Question

A step-down transformer connected to an ac mains supply of 220 V is made to operate at 11 V, 44 W lamp. Ignoring power losses in the transformer, what is the current in the primary circuit

• A. 4 A
• B. 0.2 A
• C. 0.4 A
• D. 2 A

Answer 1

The Correct Option is B

To solve this problem, we need to apply the basic principles of transformers and the conservation of power.

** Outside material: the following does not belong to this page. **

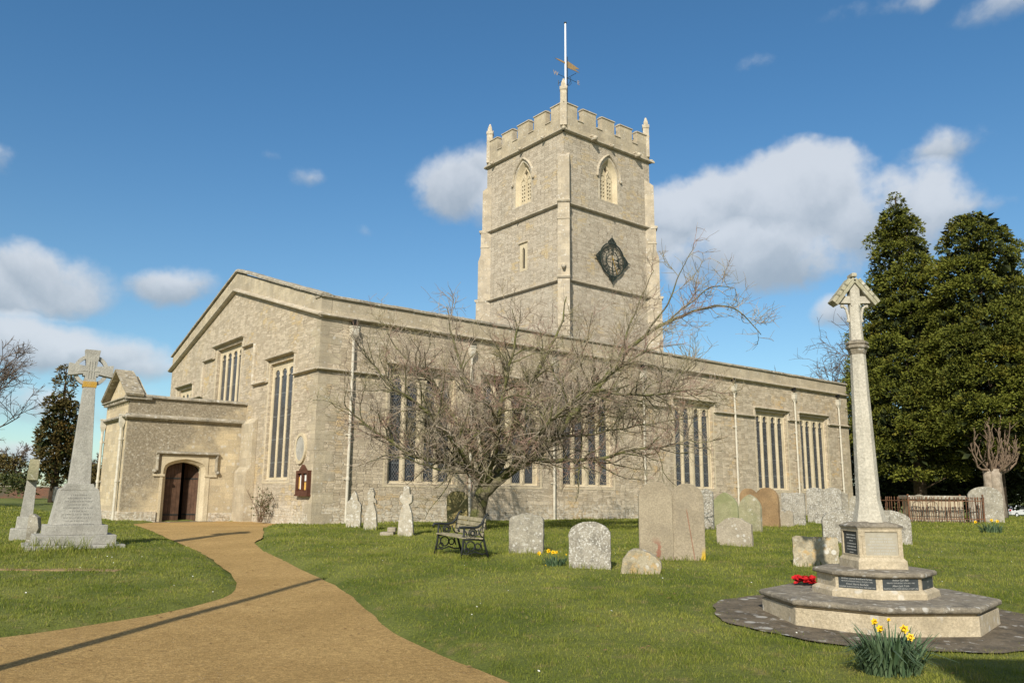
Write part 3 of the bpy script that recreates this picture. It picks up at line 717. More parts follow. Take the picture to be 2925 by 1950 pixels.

The given question involves a step-down transformer, which is used to reduce the voltage from 220 V (primary) to 11 V (secondary) for a lamp with a power rating of 44 W.

The relationship of power in ideal transformers (ignoring losses) is such that the input power (Pin) is equal to the output power (Pout). Mathematically, this is represented as:

\(P_{\text{in}} = P_{\text{out}}\)

The power on the secondary side (Pout) is given by:

\(P_{\text{out}} = V_s \cdot I_s\)

where \(V_s = 11 \, \text{V}\) is the secondary voltage and \(I_s\) is the secondary current.

We know the lamp uses 44 W, hence:

\(44 \, \text{W} = 11 \, \text{V} \cdot I_s\)

Solving for \(I_s\), we find:

\(I_s = \frac{44 \, \text{W}}{11 \, \text{V}} = 4 \, \text{A}\)

Since the power on both sides must be equal for an ideal transformer, it follows:

\(P_{\text{in}} = V_p \cdot I_p = V_s \cdot I_s\)

Given \(V_p = 220 \, \text{V}\), we need to find \(I_p\):

\(220 \, \text{V} \cdot I_p = 11 \, \text{V} \cdot 4 \, \text{A}\)

Solving for \(I_p\), we have:

\(I_p = \frac{11 \, \text{V} \cdot 4 \, \text{A}}{220 \, \text{V}} = \frac{44}{220} = 0.2 \, \text{A}\)

Hence, the current in the primary circuit is 0.2 A, which matches the given correct answer. This supports choice b (0.2 A).